Les lanceurs sont perdants

Si la déception d’Aumont est proportionnelle à son imposant physique, c’est qu’il est peut-être mieux placé que quiconque pour comprendre l’impact positif qu’aurait exercé Martin sur l’équipe canadienne.

Placé dans un groupe avec l’Italie, le Mexique et les États-Unis, le Canada ne compte que sur six lanceurs qui possèdent de l’expérience au niveau des majeures. Du groupe, seuls Shawn Hill et John Axford totalisent plus de 65 manches de travail dans les grandes ligues.

C’est Jameson Taillon, un prometteur droitier de 21 ans avec qui Martin pourrait, ironiquement, être appelé à travailler un jour chez les Pirates, qui devrait amorcer la troisième rencontre du tournoi à la ronde contre les puissants Américains. Alors pour la profondeur, on repassera.  

« Russ est l’un des meilleurs receveurs au monde. Je me souviens, quand j’ai lancé avec lui à la Classique de 2009, je m’étais mis un peu dans le trouble et il était venu sur le monticule pour me calmer, se rappelle Aumont. Il savait quoi faire et m’avait dirigé dans la bonne direction comme s’il avait fait ça toute sa vie. Pour les jeunes joueurs qui se présentent dans des compétitions internationales, avec beaucoup de pression, c’est bon d’avoir un receveur qui sait où il s’en va et Russ, c’est un gars comme ça. »

« On avait besoin de Russell derrière le marbre, on avait besoin de Russell sur le banc, on avait besoin de Russell dans le vestiaire, insiste Aumont. Mais bon, il a choisi de faire à sa manière. C’est sûr que ça le fait mal paraître un peu, mais il est assez vieux pour prendre ses décisions. C’est décevant de le perdre, mais on a des joueurs qui veulent être ici à 100% et on a tourné la page. »

Gagner un poste à distance

Aumont porte les couleurs de son pays depuis l’adolescence.
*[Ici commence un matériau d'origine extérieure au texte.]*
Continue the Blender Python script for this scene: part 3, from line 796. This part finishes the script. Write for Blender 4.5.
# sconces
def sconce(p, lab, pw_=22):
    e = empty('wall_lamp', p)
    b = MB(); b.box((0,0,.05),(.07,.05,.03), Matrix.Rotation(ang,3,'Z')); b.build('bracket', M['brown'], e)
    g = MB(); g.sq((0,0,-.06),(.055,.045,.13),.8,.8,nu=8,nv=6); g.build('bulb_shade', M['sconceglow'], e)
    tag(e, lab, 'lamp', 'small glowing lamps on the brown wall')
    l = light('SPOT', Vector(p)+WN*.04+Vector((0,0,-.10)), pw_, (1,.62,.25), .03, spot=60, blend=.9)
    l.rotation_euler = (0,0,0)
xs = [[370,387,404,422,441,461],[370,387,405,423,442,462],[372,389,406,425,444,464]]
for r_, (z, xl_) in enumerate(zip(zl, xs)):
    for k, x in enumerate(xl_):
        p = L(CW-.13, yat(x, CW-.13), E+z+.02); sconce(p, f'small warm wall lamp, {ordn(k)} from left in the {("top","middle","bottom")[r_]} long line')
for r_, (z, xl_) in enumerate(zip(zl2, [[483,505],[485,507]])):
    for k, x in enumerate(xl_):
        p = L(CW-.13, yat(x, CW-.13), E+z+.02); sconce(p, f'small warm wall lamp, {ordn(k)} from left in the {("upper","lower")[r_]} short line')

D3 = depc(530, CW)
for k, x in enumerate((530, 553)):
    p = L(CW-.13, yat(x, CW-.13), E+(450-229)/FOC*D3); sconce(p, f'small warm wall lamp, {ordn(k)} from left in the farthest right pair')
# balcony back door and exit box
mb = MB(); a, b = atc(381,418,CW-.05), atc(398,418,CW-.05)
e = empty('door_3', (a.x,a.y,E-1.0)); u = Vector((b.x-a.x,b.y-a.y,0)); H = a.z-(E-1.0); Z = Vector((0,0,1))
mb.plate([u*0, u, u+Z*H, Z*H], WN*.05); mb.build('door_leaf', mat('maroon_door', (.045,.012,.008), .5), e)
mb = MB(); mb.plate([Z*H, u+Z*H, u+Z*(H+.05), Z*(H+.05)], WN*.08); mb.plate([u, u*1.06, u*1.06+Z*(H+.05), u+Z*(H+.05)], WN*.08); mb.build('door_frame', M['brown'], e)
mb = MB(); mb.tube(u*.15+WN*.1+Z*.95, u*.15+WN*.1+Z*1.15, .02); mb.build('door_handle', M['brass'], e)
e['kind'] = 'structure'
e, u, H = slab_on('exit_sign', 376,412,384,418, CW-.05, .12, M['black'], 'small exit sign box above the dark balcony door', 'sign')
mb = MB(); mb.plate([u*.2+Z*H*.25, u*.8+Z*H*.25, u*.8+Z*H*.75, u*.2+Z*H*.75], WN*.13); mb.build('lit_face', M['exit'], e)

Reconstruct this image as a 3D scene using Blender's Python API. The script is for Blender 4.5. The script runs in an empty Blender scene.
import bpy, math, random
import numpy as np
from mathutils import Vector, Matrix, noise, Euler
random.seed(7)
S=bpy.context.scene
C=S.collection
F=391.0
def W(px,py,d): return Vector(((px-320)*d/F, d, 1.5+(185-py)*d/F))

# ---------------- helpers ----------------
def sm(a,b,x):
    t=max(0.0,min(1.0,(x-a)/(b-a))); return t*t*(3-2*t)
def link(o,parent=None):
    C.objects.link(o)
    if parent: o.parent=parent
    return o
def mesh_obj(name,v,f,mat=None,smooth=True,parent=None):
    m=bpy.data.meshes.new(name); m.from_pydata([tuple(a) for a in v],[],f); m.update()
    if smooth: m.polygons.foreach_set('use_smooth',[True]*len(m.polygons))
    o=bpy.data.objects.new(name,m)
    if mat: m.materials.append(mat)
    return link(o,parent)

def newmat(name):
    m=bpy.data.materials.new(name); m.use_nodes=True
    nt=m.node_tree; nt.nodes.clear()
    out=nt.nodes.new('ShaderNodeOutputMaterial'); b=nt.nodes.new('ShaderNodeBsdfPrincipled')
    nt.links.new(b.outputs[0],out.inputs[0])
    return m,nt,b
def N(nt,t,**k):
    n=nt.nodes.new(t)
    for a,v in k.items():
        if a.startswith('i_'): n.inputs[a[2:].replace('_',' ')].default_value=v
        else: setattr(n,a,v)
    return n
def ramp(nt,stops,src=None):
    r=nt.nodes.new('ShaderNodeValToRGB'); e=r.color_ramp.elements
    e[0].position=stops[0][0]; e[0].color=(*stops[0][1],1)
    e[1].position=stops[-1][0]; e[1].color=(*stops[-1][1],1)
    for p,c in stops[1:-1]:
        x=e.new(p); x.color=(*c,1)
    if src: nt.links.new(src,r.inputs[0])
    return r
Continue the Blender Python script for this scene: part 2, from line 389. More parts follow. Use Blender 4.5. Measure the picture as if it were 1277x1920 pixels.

Parce qu’il a grandi au sein du programme canadien, il a demandé à ses patrons de le libérer pour les quelques semaines que nécessiteraient sa préparation et sa participation à la Classique mondiale.

« Ils m’ont laissé aller sans problème en me disant qu’ils garderaient un œil sur mes performances. C’est une compétition internationale, le calibre sera plus relevé qu’au camp d’entraînement et je crois que ça va se refléter sur mes performances à mon retour », avance le natif de Gatineau.

Aumont, qui a lancé ses quinze premières manches dans les majeures après avoir été rappelé pour le dernier droit de la saison 2012, bataillera donc pour une place dans l’enclos de releveurs des Phillies à distance.

« J’ai effectué deux super bonnes sorties avant de partir (2 ML, 1 CS, 2 RAB). Ça leur laisse en tête ce que je peux faire et je serai encore dans le mix quand je vais revenir », croit-il.